Ama durun bi' dakka!
Çıkmadan az evvel hafiften yağmur yağmaya başlayınca "gitsem mi, gitmesem mi" diye düşündüm bir an.
Hatta yağmurdan birkaç dakika önce yaşadığım başka bir kararsızlığı daha paylaşayım sizinle: Biliyorsunuz, bu aylar bir mevsim geçiş dönemi olduğu için hava durumu karışık. Bahar sezonu insanı yanıltabiliyor ya, sözün kısası ben de, "Acaba sadece kısa kolluyla mı gitsem, yoksa üstüme bir hırka da alsam mı" tereddüdünü yaşadım. "E şimdi herkes kısa kolluyla gelirse gülünç duruma düşerim. O hâlde hırkayı elimde tutayım" tereddüdünü yaşamaya devam ederken çisenin başlaması, kararsızlığıma son noktayı koydu da, bu bahaneyle hırkamı aldım. Duvarda asılı şemsiyenin de beni ikinci bir ikileme itmesine fırsat vermeden çıktım sokağa. Şemsiyeli insanlar da vardı, şemsiyesiz de... Konser alanına varana kadar kesilmişti ve ıslatmamıştı da.
Kalabalık bir meydanla karşılaştım. Gözüme kestirdiğim müsait bir yere geçip Manuş Baba'yı beklemeye başladım. Saat 9 oldu, 9'u on, on beş geçti ama baba yok. Sağdan soldan, "Şarkıcılar zaten böyle, hep geç çıkarlar" söylenmeleri duyuluyor. Dev ekranda "Dönersen Islık Çal" klibinden kırpılarak hazırlanmış olan "Manuş Baba 19 Mayıs'ta Erzin Cumhuriyet Meydanı'nda" ibareli video dönüp duruyor müzik eşliğinde. Müzik sustu; ertesi gün cuma olduğu için yatsıdan evvel salâ okundu, ardından yatsı ezanı... Sahneye çıkan sunucu, "Konser alanıyla cami yan yana, bu yüzden saygısızlık etmemek adına Manuş Baba sizi biraz bekletecek" dedi.
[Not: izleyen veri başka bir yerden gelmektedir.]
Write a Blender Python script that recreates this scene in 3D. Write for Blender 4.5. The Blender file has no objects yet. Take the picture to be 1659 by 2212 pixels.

Saat 22'ye gelirken nihayet sanatçı geldi. Nazan Öncel'in meşhur eseri "Bu Havada Gidilmez" parçasıyla Manuş Baba Erzin konseri başladı. Bu parçayı Manuş'un kendisi de stüdyoda okumuştu zaten. Yani albümünden bir şarkı demek istiyorum.
Cep telefonumla çektiğim konser kaydının bir şarkılık videosunu şuraya bırakayım bari, yazıyı renklendirmek ve güçlendirmek adına. Durduğum yerden anca bu kadar çekebildim. İdare edin.
Elinde zilli tefiyle Manuş Baba, kulağımıza yabancı olmayan şarkılarını art arda seslendirdi. Şarkı aralarında konuşurken gayet sakin ve de nazikti. Millet oynayıp hoplarken, müzikli eğlencelerde her zaman yaptığım gibi sadece seyretmekle yetindim. Açıkçası o gece sadece seyredecek kadar bile havamda olmadığım için koca meydan bana dar geldi, desem yeridir. En önde de olsaydım, durum pek değişmezdi sanırım. Kişisel hava durumum da bozuk diye saat 23 gibi evin yolunu tuttum. Ki zaten tek tük oradan ayrılanlar vardı. Özellikle çocuklu aileler... Tabi bunda konserin kırk beş, elli dakika geç başlamasının da payı vardır illâki. Bir gecede tek sanatçı çıkacaksa 20:30 tam uygun bir saat olabilir. Yarım saat öncesi erken, yarım saat sonrası geç mi oluyor ne!
Saat 24 gibi havaî fişek patlaması sesi geliyordu. Demek o saate kadar sürmüş Manuş Baba Erzin konseri. Hâlbuki oradan ayrıldıktan sonra müzik sesini işitmez olmuştum, çarşı bize çok uzak olmamasına rağmen.